» **EXERCISE DETAILS**: Return only the lines between the line holding "Keep writing the" and the line holding "mb.build('search_light_carton', origin=fc.base, label='tall", the two boundary lines included, exactly as they appear.

» **Recorded data**:
——
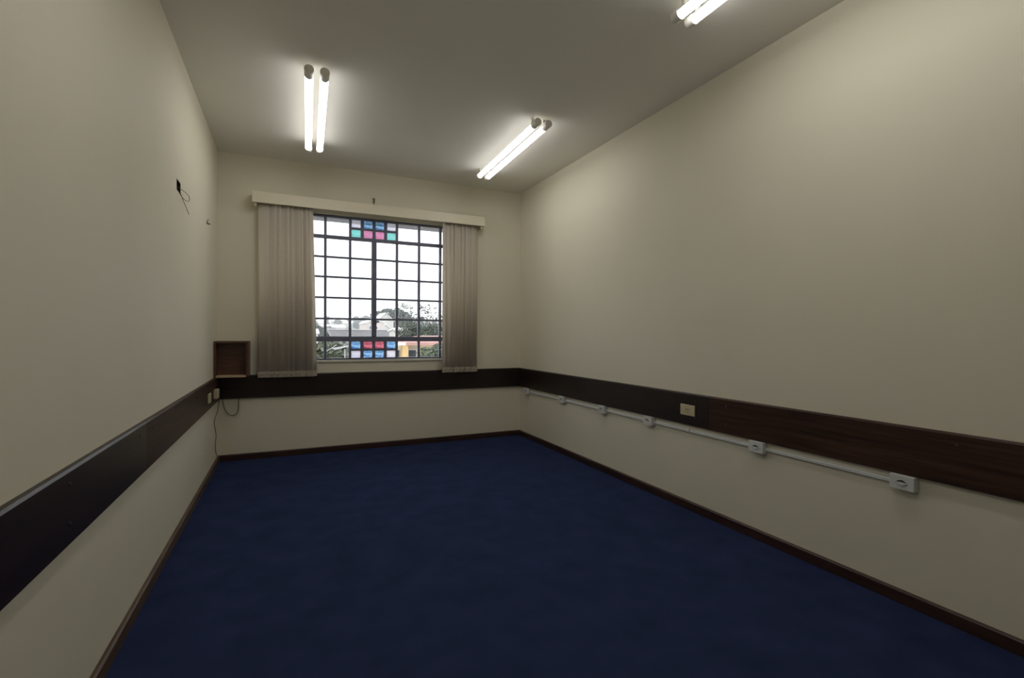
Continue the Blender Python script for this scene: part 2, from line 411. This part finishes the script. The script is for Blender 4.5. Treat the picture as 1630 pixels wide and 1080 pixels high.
# ------------------------------------------------------------------ sockets, raceway and outlet boxes
sk = thing('wall_socket', 'ivory rectangular power socket on the right wall rail', 'socket', (XR - RD, 2.30, .63))
obj('cover_plate', MB().box(XR - RD - .009, XR - RD, 2.241, 2.360, .596, .664), CREAMP, sk, bevel=.005, seg=3)
xf = XR - RD - .009
ins = obj('socket_insert', MB().cyl((xf + .001, 2.301, .63), (xf - .002, 2.301, .63), .021, 20), CREAMP, sk)
for dy, dz in ((.008, .004), (-.005, .007), (-.004, -.008)):
    obj('contact_hole', MB().cyl((xf - .0022, 2.301 + dy, .63 + dz), (xf - .0028, 2.301 + dy, .63 + dz), .0032, 8), DARKP, ins)
for dy in (-.043, .043): obj('plate_screw', MB().cyl((xf, 2.301 + dy, .63), (xf - .001, 2.301 + dy, .63), .003, 8), CREAMP, sk)

def side_socket(label, y0, y1, z0, z1, d):
    t = thing('wall_socket', label, 'socket', (XL + RD, (y0 + y1) / 2, (z0 + z1) / 2))
    obj('cover_plate', MB().box(XL + RD, XL + RD + d, y0, y1, z0, z1), CREAMP, t, bevel=.004, seg=2)
    ym, zm = (y0 + y1) / 2, (z0 + z1) / 2
    i = obj('socket_insert', MB().cyl((XL + RD + d - .001, ym, zm), (XL + RD + d + .002, ym, zm), .019, 16), CREAMP, t)
    for a in (-.007, .007): obj('contact_hole', MB().cyl((XL + RD + d + .0021, ym + a, zm), (XL + RD + d + .0026, ym + a, zm), .003, 8), DARKP, i)
side_socket('flat ivory socket on the left rail, farther from the corner', 4.06, 4.175, .588, .656, .010)
side_socket('thick ivory socket on the left rail, tight by the corner', 4.36, 4.475, .585, .655, .028)

OBY = [1.122, 1.802, 2.665, 3.217, 3.844, 4.578]
oz0, oz1, od, ow = .474, .5335, .036, .088
ob_labels = ['white outlet box at the end of the raceway nearest the viewer', 'second white outlet box from the viewer on the raceway, right of the ivory socket',
             'third white outlet box on the raceway, left of the ivory socket', 'fourth white outlet box on the raceway counting from the viewer',
             'fifth white outlet box on the raceway, second from the window corner', 'white outlet box at the far end of the raceway in the corner']
def outlet_box(label):
    t = thing('outlet_box', label, 'outlet box', (XR, OBY[0], oz0), group='white outlet boxes along the raceway')
    obj('box_body', MB().box(-od, 0, -ow / 2, ow / 2, 0, oz1 - oz0), WHITEP, t, world_coords=False, bevel=.003)
    zc = (oz1 - oz0) / 2; n = 12
    def lens(top, bot, hw, x0, x1):
        p = [(-hw + 2 * hw * i / n, zc + top * math.sin(math.pi * i / n)) for i in range(n + 1)] + [(hw - 2 * hw * i / n, zc + bot * math.sin(math.pi * i / n)) for i in range(1, n)]
        return MB().prism(p, 'x', x0, x1)
    r = obj('port_slot', lens(.011, -.009, .021, -od - .0012, -od + .001), DARKP, t, world_coords=False)
    obj('port_lid', lens(.003, -.0115, .0215, -od - .003, -od - .0005), WHITEP, r, world_coords=False)
    return t
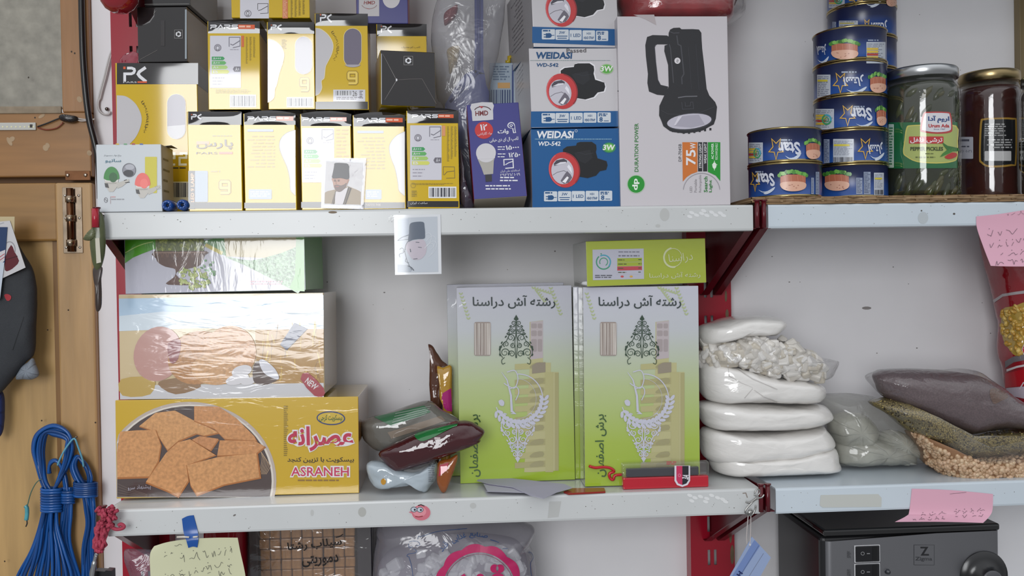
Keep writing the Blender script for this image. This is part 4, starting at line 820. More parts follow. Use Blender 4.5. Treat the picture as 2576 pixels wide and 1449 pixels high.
mb.poly(fc, zp(z7, (170, 100), (310, 99), (325, 170), (250, 130)), s('b2a8aa'), 2); mb.ell(fc, *z7(66, 615), 1.4, 1.4, TB, 2)
mb.build('search_light_carton', origin=fc.base, label='tall white carton printed with a black handled search light', cat='carton'); ktop = fc.top

# soft things: pouches grown from a silhouette
def pouch(mb, px, yc, tf, tb, mat, rings=10, n=72, e=2.6, amp=.0008, fr=38, seed=0, flat=None, smooth=True, k=.5, plane=None):
    P = spl([V((x, y)) for x, y in px], 8, True); m = len(P); q = [onY(P[int(i*m/n) % m].x, P[int(i*m/n) % m].y, yc) if plane is None else onP(P[int(i*m/n) % m].x, P[int(i*m/n) % m].y, plane[0], plane[1]) for i in range(n)]
    c = sum(q, V((0, 0, 0)))/n; N = V((0, -1, 0)) if plane is None else plane[1]; vs, fs = [c + N*tf], []; s = V((seed*3.1, seed*1.7, seed*.9))
    def pt(f, a, t, sg):
        p = c + (a-c)*f; w = t*max(0, 1 - f**e)**k; p = p + N*(w*sg); nv = NZ.noise_vector((p+s)*fr)*amp + NZ.noise_vector((p+s)*fr*2.7)*amp*.5
        return p + V((nv.x*.35, nv.y*(1 if f < .99 else .2), nv.z*(.35 if f > .9 else .7)))
    for j in range(1, rings+1):
        f = math.sin(j/rings*math.pi/2)**.85
        vs += [pt(f, a, tf, 1) for a in q]
    for j in range(rings-1, 0, -1):
        f = math.sin(j/rings*math.pi/2)**.85
        vs += [pt(f, a, tb, -1) for a in q]
    vs.append(c - N*tb); L = 2*rings-1
    for i in range(n): fs.append([0, 1+(i+1) % n, 1+i][::-1] if False else [0, 1+i, 1+(i+1) % n])
    for j in range(L-1):
        for i in range(n): a, b = 1+j*n+i, 1+j*n+(i+1) % n; fs.append([a, a+n, b+n, b])
    o = 1+(L-1)*n
    for i in range(n): fs.append([o+i, len(vs)-1, o+(i+1) % n])
    if flat is not None: vs = [V((v.x, v.y, max(v.z, flat))) for v in vs]
    mb.add(vs, fs, mat, smooth); return mb
def settle(mb, z):
    dz = z - min(v.z for v in mb.v); mb.v = [v + V((0, 0, dz)) for v in mb.v]; return mb
FILM = film_mat('clear_plastic', 'd4d0cc', .05, .07, .25, 40); HAZE = film_mat('hazy_plastic', 'b9b6b8', .3, .12, .3, 30); WRAP = film_mat('shrink_wrap', 'e8e8e8', .03, .06, .5, 35)
# red packet on the search light carton
mb = MB(); pouch(mb, [(1562, -60), (1700, -70), (1830, -60), (1838, -20), (1832, 10), (1800, 24), (1700, 31), (1610, 29), (1568, 22), (1560, -10)], .075, .06, .05, M('9c1f28', 'gloss', 'mottle'), e=4, amp=.0015, seed=3); settle(mb, ktop+.0006)
o = mb.build('packet', label='red plastic packet lying on the search light carton at the top edge', cat='packet')
mb = MB(); pouch(mb, [(1556, -64), (1700, -74), (1845, -64), (1868, -10), (1850, 12), (1806, 30), (1700, 35), (1604, 33), (1560, 27), (1552, -10)], .075, .0625, .05, FILM, e=4, amp=.0015, seed=3); settle(mb, ktop+.0004); mb.build('wrapper', o, label='clear glossy wrapper')
# dark crumpled foil packet between the last carton and the violet one
mb = MB(); pouch(mb, [z6(185, 620), z6(215, 800), z6(240, 1000), z6(285, 1180), z6(345, 1290), z6(330, 1350), z6(235, 1355), z6(185, 1250), z6(180, 1000), z6(175, 780)], .022, .012, .012, M('3c3442', 'gloss', 'wrinkle'), amp=.003, fr=90, seed=5); settle(mb, ZA+.0003)
for k in range(3): mb.v = mb.v
mb.build('foil_packet', label='dark crumpled foil packet squeezed left of the violet bulb carton', cat='packet')

# portrait print standing against the front row, and the faded one taped to the shelf edge
def card(q, y, t, mat, n=V((0, -1, 0)), lean=0):
    a = math.radians(lean); n = V((0, -math.cos(a), math.sin(a))); p0 = onY(q[3][0], q[3][1], y); P = [onP(x, yy, p0, n) for x, yy in q]; mb = MB(); mb.prism(P, -n*t, mat); return mb, Flat(p0, n)
mb, fc = card([z4(530, 690), z4(1072, 692), z4(1035, 1312), z4(520, 1300)], .0018, .0004, film_mat('card_sleeve', 'd8d6dc', .3, .1, .1, 30), lean=1.2)
settle(mb, ZA+.0001); sleeve = mb
mb, fc = card([z4(562, 702), z4(1052, 708), z4(1020, 1308), z4(545, 1296)], .0024, .0005, M('d6d4da', 'satin'), lean=1.2); S = lambda h: M(h, 'satin')
mb.poly(fc, zp(z4, (580, 726), (1034, 742), (1006, 1268), (556, 1254)), S('2e2a2c'), 1); mb.poly(fc, zp(z4, (583, 733), (1030, 748), (1003, 1258), (560, 1246)), S('a39c9c'), 2)
g = random.Random(4)
for k in range(16): mb.ell(fc, *z4(g.uniform(620, 1000), g.uniform(770, 1050)), g.uniform(4, 11), g.uniform(3, 8), S(g.choice(('9a9292', 'ada6a6', 'a8a0a0'))), 3)
mb.poly(fc, zp(z4, (562, 1240), (566, 1110), (600, 1090), (690, 1070), (760, 1060), (850, 1030), (960, 1075), (1005, 1100), (1002, 1256)), S('a08f78'), 4)
mb.poly(fc, zp(z4, (690, 1100), (760, 1085), (830, 1050), (850, 1040), (790, 1250), (690, 1248)), S('d2ccce'), 5)
for a in (((690, 1085), (700, 1090), (680, 1248), (650, 1247)), ((850, 1040), (892, 1055), (822, 1252), (786, 1250))): mb.poly(fc, zp(z4, *a), S('3c2f28'), 6)
mb.stroke(fc, zp(z4, (870, 1052), (803, 1250)), 1, S('a08f78'), 7); mb.stroke(fc, zp(z4, (692, 1090), (664, 1247)), 1, S('a08f78'), 7)
mb.poly(fc, sp2(zp(z4, (662, 930), (852, 942), (848, 985), (822, 1035), (790, 1075), (740, 1095), (700, 1080), (675, 1040), (665, 985)), 3, True), S('b58c7a'), 6)
mb.poly(fc, sp2(zp(z4, (682, 1020), (720, 1012), (760, 1022), (800, 1010), (832, 990), (812, 1050), (770, 1090), (735, 1100), (700, 1082), (685, 1050)), 3, True), S('6e5a54'), 7); mb.ell(fc, *z4(718, 1035), 5, 1.6, S('9c5f58'), 8)
for x in (690, 735): mb.stroke(fc, zp(z4, (x-14, 955), (x+14, 955)), 1.4, S('5d453c'), 8); mb.ell(fc, *z4(x, 968), 2.6, 1, S('2f2624'), 8)
mb.stroke(fc, zp(z4, (708, 965), (702, 1000), (716, 1004)), 1.1, S('94695a'), 8); mb.poly(fc, zp(z4, (838, 960), (855, 955), (850, 995), (832, 1000)), S('a87c6a'), 8)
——
» **REPLY TO THE EXERCISE**:
Keep writing the Blender script for this image. This is part 4, starting at line 820. More parts follow. Use Blender 4.5. Treat the picture as 2576 pixels wide and 1449 pixels high.
mb.poly(fc, zp(z7, (170, 100), (310, 99), (325, 170), (250, 130)), s('b2a8aa'), 2); mb.ell(fc, *z7(66, 615), 1.4, 1.4, TB, 2)
mb.build('search_light_carton', origin=fc.base, label='tall white carton printed with a black handled search light', cat='carton'); ktop = fc.top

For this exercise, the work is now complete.